4. Consequently its progress among the nations is a progressive abolition of war. Every extension of this blessed religion is so much gained against war; quenching still another and another spark of infernal fire; repressing in some more minds those evil passions which are the prompters and the essential power of war.
5. Christianity is progressing among the nations.

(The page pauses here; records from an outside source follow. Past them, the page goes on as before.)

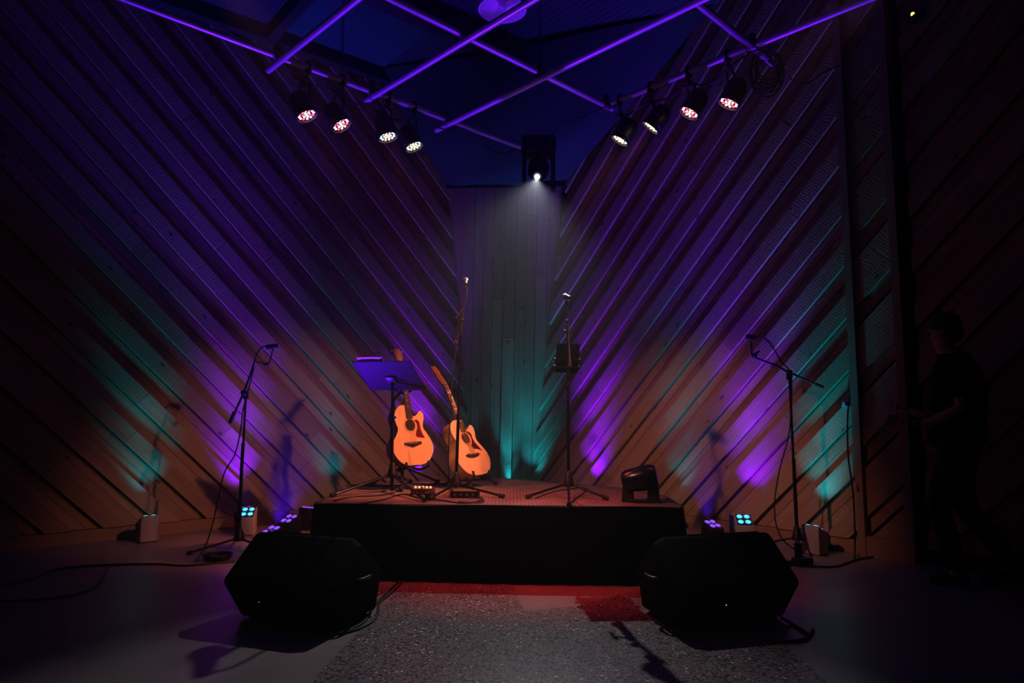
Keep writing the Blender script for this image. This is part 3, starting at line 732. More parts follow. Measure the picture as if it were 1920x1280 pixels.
m = MB(); m.cyl(at(1064, 612, y2 - .02), at(1065, 640, y2 - .02), 0.013, n=10); m.cyl(at(1055, 620, y2 - .03), at(1066, 619, y2 - .03), 0.006, n=8); m.cyl(at(1055, 616, y2 - .03), at(1055, 632, y2 - .03), 0.006, n=8); m.ball((0, 0, 0), 0.014, Matrix.Translation(at(1063, 602, y2 - .02))); m.build('boom_clutch', PLAST, ms2)
m = MB(); m.tube([c1, at(1063, 570, y2 + 0.03), at(1064, 563, y2 + 0.02)], [0.009, 0.015, 0.017], 10); m.build('microphone_clip', PLAST, ms2)
m = MB()
tcn = at(1064, 672, y2 + 0.085)
m.cyl(at(1064, 672, y2), at(1064, 672, y2 + 0.085), 0.012, n=10)
TW, TH = 0.178, 0.235
TM_ = Matrix.Translation(tcn) @ Matrix.Rotation(R(29), 4, 'X') @ Matrix.Rotation(R(2), 4, 'Y')
for sx in (-1, 1):
    for dz in (-0.068, -0.008):
        m.box((0, 0, 0), (0.014, 0.026, 0.018), TM_ @ Matrix.Translation((sx * (TW / 2 + 0.006), 0.0, dz)), bev=0.004)
m.box((0, 0, 0), (TW + 0.01, 0.008, 0.014), TM_ @ Matrix.Translation((0, -0.006, -0.068))); m.box((0, 0, 0), (TW + 0.01, 0.008, 0.014), TM_ @ Matrix.Translation((0, -0.006, -0.008)))
th = m.build('tablet_holder', PLAST, ms2); 
base(ms2, bc2)
tb = thing('tablet', 'black tablet held upright on the right microphone stand, back to the viewer', 'tablet')
Mt = TM_ @ Matrix.Translation((0, 0.008, 0))
m = MB(); m.box((0, 0, 0), (TW, 0.009, TH + 0.01), Mt, bev=0.003); m.build('case', mat('matt_black_case', (0.006, 0.006, 0.006), 0.9, spec=0.05), tb)
m = MB(); m.box((0, 0.0052, 0), (TW - 0.02, 0.001, TH - 0.02), Mt); m.build('screen', mat('dark_glass', (0.01, 0.01, 0.012), 0.1), tb)
base(tb, tcn)
mic_handheld('microphone', at(1060, 556, y2 + 0.02), at(1070, 558, y2 - 0.09), 'silver-headed microphone on the right stand above the tablet')

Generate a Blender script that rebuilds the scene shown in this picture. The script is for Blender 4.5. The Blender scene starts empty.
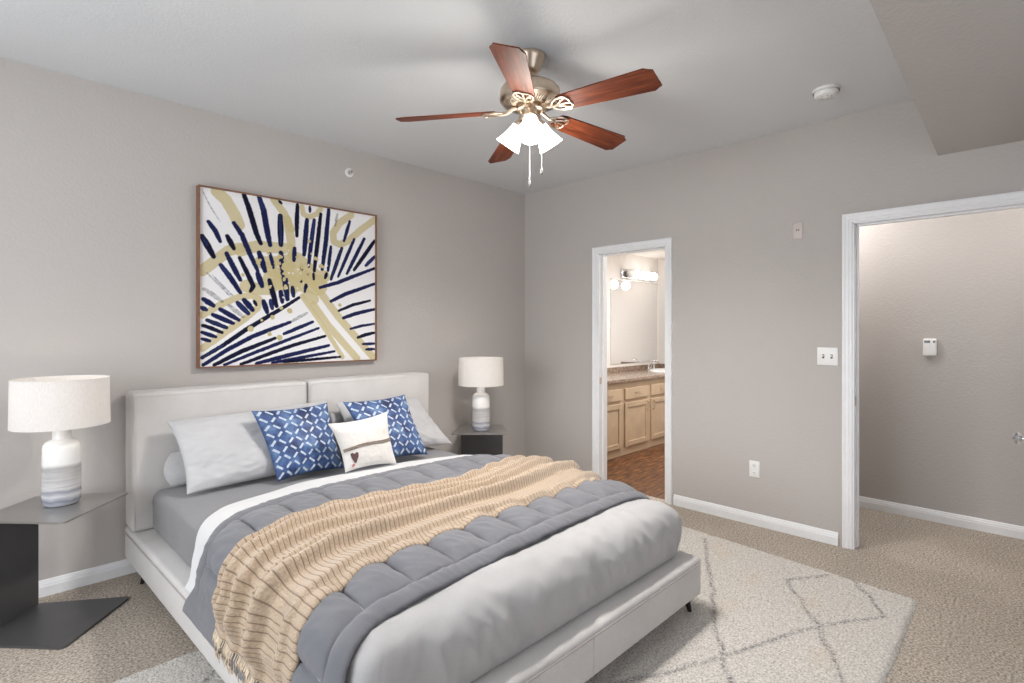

6. Consequently it is reasonable to cherish the hope of a scene of universal peace (P. D. 2675).

CONCLUDING REFLECTIONS.—

1. The universal cessation of war means much more than merely the cessation of much mischief. Think what will be effected when the wealth, time, labour, art, ingenuity, of truly Christian nations are directed to the noblest purposes of peace!
2. Extirpate the war-spirit from your own breast. The selfish, proud, arrogant, envious, revengeful, are essentially of the war tribe, however little they have to do with actual war, however much they may condemn and profess to deplore it. Such individuals are not fit for that future terrestrial “kingdom of heaven.”—John Foster: Lectures, Second Series, pp. 142–173.